Senza la grazia la vita umana prima o poi si rivela una condanna e precipita verso l’assurdo e il nulla. Come ha affermato Benedetto XVI, “forse oggi molte persone rifiutano la fede semplicemente perché la vita eterna non sembra loro una cosa desiderabile. Non vogliono affatto la vita eterna, ma quella presente, e la fede nella vita eterna sembra, per questo scopo, piuttosto un ostacolo. Continuare a vivere in eterno - senza fine - appare più una condanna che un dono. La morte, certamente, si vorrebbe rimandare il più possibile. Ma vivere sempre, senza un termine - questo, tutto sommato, può essere solo noioso e alla fine insopportabile”. Questo ci fa intuire che ciò di cui noi abbiamo bisogno è un incontro sulla terra con un amore incondizionato e assoluto che renda già questa vita una vita nuova che ha un nome e un volto, quello di Gesù. Non è quindi una convinzione solida quella che ci dona di sperare di fronte alla morte, ma l’esperienza di una salvezza già efficace in questa vita.
La beatitudine. Le beatitudini che ascoltiamo nella liturgia sono la descrizione di questa salvezza che ci viene incontro in un uomo, il Figlio di Dio, e rende la nostra vita beata, cioè amata, riempita della presenza di Colui per il quale il cuore dell’uomo è fatto. Se una beatitudine non è fatta di eternità è una menzogna, è una gioia effimera, è un temporaneo sollievo per tirare avanti qualche giorno. Ogni uomo è afflitto, anche noi lo siamo. La condizione dell’uomo dopo il peccato originale è tale per cui nasciamo bisognosi di consolazione, di salvezza.
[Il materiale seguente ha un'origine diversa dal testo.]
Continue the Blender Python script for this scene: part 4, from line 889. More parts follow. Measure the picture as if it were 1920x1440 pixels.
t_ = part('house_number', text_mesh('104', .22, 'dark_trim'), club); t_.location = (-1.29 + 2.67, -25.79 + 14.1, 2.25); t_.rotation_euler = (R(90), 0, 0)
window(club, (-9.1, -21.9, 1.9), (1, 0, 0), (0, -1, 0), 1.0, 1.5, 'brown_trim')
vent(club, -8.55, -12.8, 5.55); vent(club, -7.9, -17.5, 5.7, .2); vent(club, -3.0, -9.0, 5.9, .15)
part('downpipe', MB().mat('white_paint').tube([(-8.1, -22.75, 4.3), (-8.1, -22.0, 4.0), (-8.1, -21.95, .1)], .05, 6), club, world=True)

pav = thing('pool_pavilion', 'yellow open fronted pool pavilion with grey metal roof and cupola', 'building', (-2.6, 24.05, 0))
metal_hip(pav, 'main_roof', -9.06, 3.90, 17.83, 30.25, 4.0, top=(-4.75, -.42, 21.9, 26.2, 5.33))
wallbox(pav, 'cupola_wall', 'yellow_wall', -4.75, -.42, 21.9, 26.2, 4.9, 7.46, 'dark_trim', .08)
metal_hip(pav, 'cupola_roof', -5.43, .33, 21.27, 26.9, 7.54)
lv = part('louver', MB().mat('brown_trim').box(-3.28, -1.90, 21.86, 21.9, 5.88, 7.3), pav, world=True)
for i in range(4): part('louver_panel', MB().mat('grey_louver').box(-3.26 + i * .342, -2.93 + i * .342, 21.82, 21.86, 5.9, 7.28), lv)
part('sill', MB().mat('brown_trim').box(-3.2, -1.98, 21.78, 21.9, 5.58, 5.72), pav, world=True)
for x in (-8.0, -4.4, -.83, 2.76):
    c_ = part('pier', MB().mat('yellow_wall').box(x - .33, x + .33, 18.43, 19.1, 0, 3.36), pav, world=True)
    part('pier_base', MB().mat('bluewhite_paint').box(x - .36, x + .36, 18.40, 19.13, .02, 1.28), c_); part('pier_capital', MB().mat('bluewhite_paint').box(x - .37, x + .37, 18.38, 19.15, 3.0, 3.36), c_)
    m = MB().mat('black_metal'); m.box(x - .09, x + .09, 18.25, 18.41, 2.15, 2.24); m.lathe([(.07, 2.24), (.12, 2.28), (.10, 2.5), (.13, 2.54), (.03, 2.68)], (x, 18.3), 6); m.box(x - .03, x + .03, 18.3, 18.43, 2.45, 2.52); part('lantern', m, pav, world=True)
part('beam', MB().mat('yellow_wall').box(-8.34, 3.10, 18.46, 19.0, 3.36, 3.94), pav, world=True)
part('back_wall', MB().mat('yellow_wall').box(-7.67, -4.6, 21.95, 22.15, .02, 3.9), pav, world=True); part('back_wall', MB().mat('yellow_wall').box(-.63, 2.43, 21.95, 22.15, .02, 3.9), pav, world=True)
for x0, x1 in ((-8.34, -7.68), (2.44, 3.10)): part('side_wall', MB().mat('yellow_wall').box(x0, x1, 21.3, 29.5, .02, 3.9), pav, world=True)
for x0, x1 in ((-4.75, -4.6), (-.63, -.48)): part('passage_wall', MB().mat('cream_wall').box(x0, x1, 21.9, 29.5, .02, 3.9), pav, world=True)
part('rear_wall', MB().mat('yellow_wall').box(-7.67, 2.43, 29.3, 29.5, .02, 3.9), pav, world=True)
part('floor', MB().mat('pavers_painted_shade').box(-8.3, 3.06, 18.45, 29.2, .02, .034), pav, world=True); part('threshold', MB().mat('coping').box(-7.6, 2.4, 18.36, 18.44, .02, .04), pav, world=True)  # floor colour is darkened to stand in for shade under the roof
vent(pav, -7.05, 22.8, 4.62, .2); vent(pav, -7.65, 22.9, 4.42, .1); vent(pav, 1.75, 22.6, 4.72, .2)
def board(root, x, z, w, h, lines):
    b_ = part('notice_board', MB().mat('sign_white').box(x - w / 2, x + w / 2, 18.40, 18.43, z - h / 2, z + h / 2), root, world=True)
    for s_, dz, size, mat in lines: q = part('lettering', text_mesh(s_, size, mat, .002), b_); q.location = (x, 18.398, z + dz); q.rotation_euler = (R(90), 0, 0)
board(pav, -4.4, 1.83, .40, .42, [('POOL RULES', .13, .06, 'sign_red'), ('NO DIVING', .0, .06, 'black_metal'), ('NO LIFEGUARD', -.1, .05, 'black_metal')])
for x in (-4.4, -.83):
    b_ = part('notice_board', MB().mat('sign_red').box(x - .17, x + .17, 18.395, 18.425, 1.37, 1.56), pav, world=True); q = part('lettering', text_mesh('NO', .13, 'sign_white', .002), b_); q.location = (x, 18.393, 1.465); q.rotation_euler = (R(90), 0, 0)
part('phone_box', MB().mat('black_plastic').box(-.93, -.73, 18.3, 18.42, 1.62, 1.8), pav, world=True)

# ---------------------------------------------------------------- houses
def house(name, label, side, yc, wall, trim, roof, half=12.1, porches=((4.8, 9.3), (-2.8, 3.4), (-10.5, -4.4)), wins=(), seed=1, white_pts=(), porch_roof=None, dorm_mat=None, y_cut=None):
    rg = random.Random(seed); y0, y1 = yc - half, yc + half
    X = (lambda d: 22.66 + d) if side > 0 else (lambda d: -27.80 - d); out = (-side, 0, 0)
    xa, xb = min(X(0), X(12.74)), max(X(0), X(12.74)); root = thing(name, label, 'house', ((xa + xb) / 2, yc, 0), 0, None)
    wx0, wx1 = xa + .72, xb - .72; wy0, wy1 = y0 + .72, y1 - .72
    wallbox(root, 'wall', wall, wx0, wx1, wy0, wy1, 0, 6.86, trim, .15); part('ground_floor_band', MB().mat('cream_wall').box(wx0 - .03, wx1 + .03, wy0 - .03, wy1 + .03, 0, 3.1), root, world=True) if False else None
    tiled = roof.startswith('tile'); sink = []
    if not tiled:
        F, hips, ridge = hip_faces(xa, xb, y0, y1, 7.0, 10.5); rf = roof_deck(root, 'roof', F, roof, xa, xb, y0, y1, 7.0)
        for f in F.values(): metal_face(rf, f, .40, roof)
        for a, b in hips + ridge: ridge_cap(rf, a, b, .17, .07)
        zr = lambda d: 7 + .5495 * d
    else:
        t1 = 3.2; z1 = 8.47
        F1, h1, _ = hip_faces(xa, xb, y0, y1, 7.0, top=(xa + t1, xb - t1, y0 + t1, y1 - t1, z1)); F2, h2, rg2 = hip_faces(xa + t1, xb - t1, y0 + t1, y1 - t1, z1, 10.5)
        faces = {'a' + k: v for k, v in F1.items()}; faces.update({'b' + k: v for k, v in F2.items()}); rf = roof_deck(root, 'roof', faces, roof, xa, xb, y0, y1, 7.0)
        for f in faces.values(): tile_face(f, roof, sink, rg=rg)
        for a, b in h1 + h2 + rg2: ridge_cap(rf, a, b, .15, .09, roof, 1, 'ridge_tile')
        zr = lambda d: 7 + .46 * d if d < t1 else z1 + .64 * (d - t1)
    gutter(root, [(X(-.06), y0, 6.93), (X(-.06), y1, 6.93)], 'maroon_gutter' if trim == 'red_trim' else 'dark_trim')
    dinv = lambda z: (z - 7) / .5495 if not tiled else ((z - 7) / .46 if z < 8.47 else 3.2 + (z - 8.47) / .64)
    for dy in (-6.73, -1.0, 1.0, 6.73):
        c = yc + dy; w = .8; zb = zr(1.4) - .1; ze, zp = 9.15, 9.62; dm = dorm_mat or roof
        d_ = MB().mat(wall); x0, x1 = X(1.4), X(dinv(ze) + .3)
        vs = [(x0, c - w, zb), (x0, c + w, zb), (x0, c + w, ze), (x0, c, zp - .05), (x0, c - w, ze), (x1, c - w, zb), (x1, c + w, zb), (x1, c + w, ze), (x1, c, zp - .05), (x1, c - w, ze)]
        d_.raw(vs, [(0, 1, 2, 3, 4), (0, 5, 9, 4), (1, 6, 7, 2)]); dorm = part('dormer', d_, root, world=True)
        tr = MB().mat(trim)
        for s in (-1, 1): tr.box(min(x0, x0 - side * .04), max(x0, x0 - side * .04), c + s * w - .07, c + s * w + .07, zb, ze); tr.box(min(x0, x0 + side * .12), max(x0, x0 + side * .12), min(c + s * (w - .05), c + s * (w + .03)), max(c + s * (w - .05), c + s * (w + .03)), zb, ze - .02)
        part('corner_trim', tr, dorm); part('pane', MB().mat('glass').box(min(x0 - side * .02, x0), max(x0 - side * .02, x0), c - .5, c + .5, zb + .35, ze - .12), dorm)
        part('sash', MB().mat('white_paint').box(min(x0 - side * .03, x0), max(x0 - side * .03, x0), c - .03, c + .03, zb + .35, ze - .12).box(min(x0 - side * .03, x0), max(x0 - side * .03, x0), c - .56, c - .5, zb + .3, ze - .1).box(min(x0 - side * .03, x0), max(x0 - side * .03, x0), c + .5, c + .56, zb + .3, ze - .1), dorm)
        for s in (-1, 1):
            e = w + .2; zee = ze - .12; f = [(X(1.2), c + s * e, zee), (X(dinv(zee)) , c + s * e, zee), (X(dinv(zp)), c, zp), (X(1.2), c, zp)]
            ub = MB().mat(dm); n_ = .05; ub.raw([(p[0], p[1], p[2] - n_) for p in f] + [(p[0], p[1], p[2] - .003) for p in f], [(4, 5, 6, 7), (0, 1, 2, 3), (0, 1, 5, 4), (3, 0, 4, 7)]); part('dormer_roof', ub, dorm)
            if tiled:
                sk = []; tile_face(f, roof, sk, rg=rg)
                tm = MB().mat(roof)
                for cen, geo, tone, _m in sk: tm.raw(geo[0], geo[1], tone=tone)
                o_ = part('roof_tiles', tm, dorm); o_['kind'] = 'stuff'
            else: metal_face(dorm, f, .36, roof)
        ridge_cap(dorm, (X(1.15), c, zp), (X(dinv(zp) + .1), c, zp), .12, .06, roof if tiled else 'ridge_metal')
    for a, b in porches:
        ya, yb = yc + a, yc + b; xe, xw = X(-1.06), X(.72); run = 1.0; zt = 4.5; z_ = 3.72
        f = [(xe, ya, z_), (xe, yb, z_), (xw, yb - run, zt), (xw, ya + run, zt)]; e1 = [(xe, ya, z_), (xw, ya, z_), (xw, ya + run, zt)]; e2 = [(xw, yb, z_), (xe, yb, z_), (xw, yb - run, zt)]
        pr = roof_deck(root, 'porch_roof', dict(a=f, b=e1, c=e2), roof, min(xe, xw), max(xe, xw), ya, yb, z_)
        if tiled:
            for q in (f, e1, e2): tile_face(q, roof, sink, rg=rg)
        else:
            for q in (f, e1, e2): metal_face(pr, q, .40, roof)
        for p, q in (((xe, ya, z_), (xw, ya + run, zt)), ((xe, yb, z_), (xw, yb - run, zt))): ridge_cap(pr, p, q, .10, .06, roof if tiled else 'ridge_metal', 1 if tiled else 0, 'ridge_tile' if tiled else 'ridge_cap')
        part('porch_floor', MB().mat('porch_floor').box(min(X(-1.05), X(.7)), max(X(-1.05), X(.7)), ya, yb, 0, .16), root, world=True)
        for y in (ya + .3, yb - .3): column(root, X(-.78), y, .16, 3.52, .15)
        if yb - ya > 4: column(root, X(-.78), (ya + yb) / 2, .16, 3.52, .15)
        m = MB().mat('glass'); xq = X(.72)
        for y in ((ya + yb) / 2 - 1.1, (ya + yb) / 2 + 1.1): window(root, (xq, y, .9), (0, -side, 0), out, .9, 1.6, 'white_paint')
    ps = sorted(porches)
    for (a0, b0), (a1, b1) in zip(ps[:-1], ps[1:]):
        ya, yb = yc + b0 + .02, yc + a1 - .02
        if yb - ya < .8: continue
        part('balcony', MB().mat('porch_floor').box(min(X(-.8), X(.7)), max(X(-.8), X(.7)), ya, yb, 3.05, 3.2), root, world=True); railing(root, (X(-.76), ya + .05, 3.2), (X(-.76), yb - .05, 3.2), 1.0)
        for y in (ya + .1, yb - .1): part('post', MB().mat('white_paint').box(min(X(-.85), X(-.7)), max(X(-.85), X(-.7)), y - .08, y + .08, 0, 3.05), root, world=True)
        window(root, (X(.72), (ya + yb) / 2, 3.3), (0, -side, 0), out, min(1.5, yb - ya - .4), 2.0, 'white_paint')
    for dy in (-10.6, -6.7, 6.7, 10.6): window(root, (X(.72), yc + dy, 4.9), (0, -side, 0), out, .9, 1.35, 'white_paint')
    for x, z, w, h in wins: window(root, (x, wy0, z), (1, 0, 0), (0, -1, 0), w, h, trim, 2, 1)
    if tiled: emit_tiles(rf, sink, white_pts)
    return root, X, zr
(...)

È dunque la nostalgia di un bene originario perduto che affligge ogni uomo e perciò ogni consolazione autentica non può prescindere dal tentativo di risvegliare la speranza di una felicità ritrovabile.
La logica è quella delle beatitudini: beati quelli che sono nel pianto perché saranno consolati (“saranno consolati” è un passivo che si chiama passivo divino), da chi? dal Padre, beati quelli che hanno fame, perché saranno saziati, da chi? Dal Padre. Per questo non esiste un’autoconsolazione, è una contraddizione semantica. Le beatitudini sono proprio questa necessità di completezza a partire da una incompletezza, una premessa che manifesta una mancanza, ma che viene completata solo nella relazione di amore che si riceve dal Padre.